*Written instruction*: Using the listing below, report all lines holding the word "pixels".

*Provided records*:
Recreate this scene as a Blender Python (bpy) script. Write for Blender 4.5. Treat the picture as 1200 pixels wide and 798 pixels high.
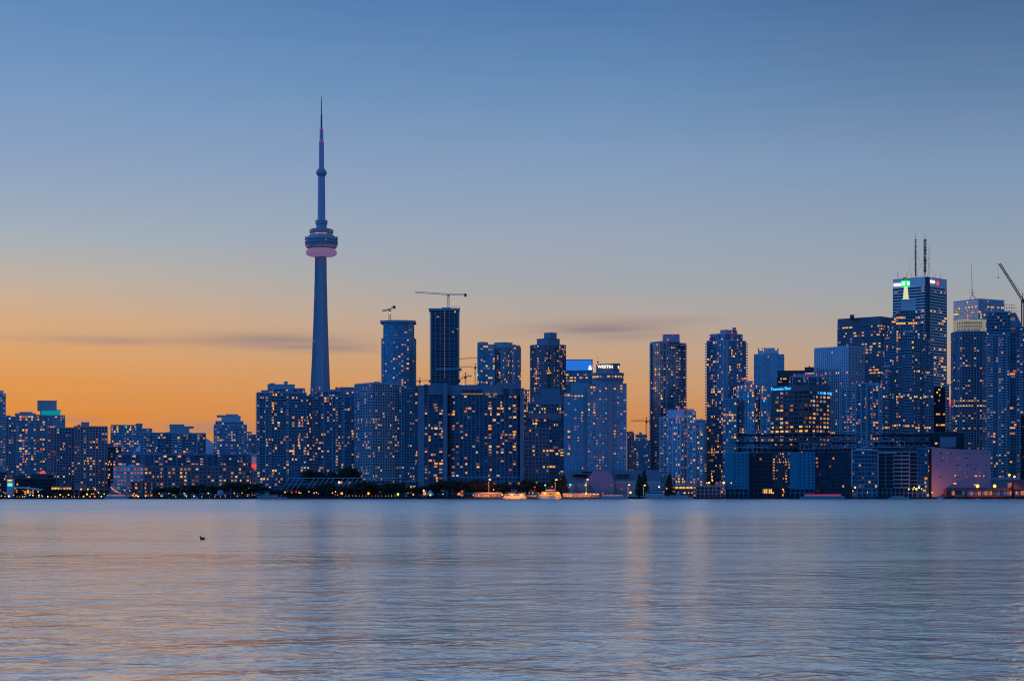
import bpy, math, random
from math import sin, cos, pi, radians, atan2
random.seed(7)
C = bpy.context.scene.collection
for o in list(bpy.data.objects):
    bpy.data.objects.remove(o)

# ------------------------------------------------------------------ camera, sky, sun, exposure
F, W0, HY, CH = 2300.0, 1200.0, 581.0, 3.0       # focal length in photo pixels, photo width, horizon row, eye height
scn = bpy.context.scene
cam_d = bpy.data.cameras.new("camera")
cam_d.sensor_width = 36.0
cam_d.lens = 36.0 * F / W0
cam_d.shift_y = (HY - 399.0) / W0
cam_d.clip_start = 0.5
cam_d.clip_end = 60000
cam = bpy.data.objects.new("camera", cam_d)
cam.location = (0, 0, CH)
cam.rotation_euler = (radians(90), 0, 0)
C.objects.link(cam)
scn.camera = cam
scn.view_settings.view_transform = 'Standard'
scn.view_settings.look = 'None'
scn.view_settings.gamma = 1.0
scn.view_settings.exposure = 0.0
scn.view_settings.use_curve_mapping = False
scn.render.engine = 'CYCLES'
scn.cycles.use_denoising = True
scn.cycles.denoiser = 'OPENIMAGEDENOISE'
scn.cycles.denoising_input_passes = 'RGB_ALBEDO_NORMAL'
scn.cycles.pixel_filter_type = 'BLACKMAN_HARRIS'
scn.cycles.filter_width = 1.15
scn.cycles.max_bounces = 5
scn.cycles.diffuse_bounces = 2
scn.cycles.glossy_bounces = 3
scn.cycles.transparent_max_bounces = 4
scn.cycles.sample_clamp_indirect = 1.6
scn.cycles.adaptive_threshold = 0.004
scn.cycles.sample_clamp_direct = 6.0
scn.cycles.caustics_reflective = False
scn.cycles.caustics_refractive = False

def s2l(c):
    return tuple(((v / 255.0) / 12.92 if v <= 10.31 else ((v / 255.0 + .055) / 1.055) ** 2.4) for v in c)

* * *

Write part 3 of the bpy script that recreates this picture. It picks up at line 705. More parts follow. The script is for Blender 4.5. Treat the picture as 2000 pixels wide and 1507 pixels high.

*Correct answer*:
Recreate this scene as a Blender Python (bpy) script. Write for Blender 4.5. Treat the picture as 1200 pixels wide and 798 pixels high.
F, W0, HY, CH = 2300.0, 1200.0, 581.0, 3.0       # focal length in photo pixels, photo width, horizon row, eye height
Write part 3 of the bpy script that recreates this picture. It picks up at line 705. More parts follow. The script is for Blender 4.5. Treat the picture as 2000 pixels wide and 1507 pixels high.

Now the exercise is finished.